Friday, May 22, 2015

Where Women Are Kings by Christie Watson

Christie Watson’s intensely moving second novel Where Women Are Kings is so beautifully executed that one comes away with a sense of awe at her mastery of imagination and writing skill. Watson gets inside the experience of being a Nigerian immigrant to London and illuminates a disconnect within the mind of a seven-year-old foster child.

Watson takes on an important, fraught, and difficult to understand human social issue—severe child abuse—and shares it with us with an intelligence and assuredness that gives us all grace. She is as careful with us, her readers, as a mother is with an at-risk child, talking us around the issue until we feel safe enough to look at it straight in the eye. We would not gravitate to this difficult subject were we not led there by a careful and steady guide.

Watson chooses a complex narrative structure with which to tell the story and in so doing, leads us to gradually comprehend how such hideous crimes might be committed by loving parents.
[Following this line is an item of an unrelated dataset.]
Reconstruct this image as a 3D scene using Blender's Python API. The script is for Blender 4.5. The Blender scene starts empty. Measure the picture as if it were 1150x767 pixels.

There is a hard-won compassion everywhere apparent for all parties in this story, but not a hint of sentimentality. It is remarkable.

A seven-year-old boy of Nigerian descent has been kicking around the foster care system for some years before he is chosen by a biracial couple for adoption. He is considered at-risk because there is some question if he was involved in a fire set at his last foster home. The story is told partly from his point of view, and partly from that of his adoptive mother. Interspersed throughout the narrative are letters written to the boy, Elijah, from his birth mother. We sense the voice of the child Elijah and that of his birth mother are imaginative reconstructions, yet they have a compelling logic. The voice of the adoptive mother is so fiercely intelligent and defended that it feels positively lived.

Watson writes fiction that doesn’t feel like fiction, and yet all the elements of great fiction are manifest. The characters are unique, complex, recognizable. The story never gets out of Watson’s grasp. Her skill in the presentation keeps us rapt to know if and how the life of a seven-year-old can be saved. We believe in the folks she introduces who spend their days (and nights) wrestling with these issues. She makes them heroes.

There are no extra pieces in this novel. Every word works to the goal of our understanding and the development of our compassion. The story of the biracial household with a really tough, almost insoluble, problem is told with a naturalness that allows us to focus on big issues like whether or not love is enough.

At a time when the importance and relevance of fiction is being questioned, along comes a writer of such skill that we cannot but put aside that challenge for another day. Kudos to Watson.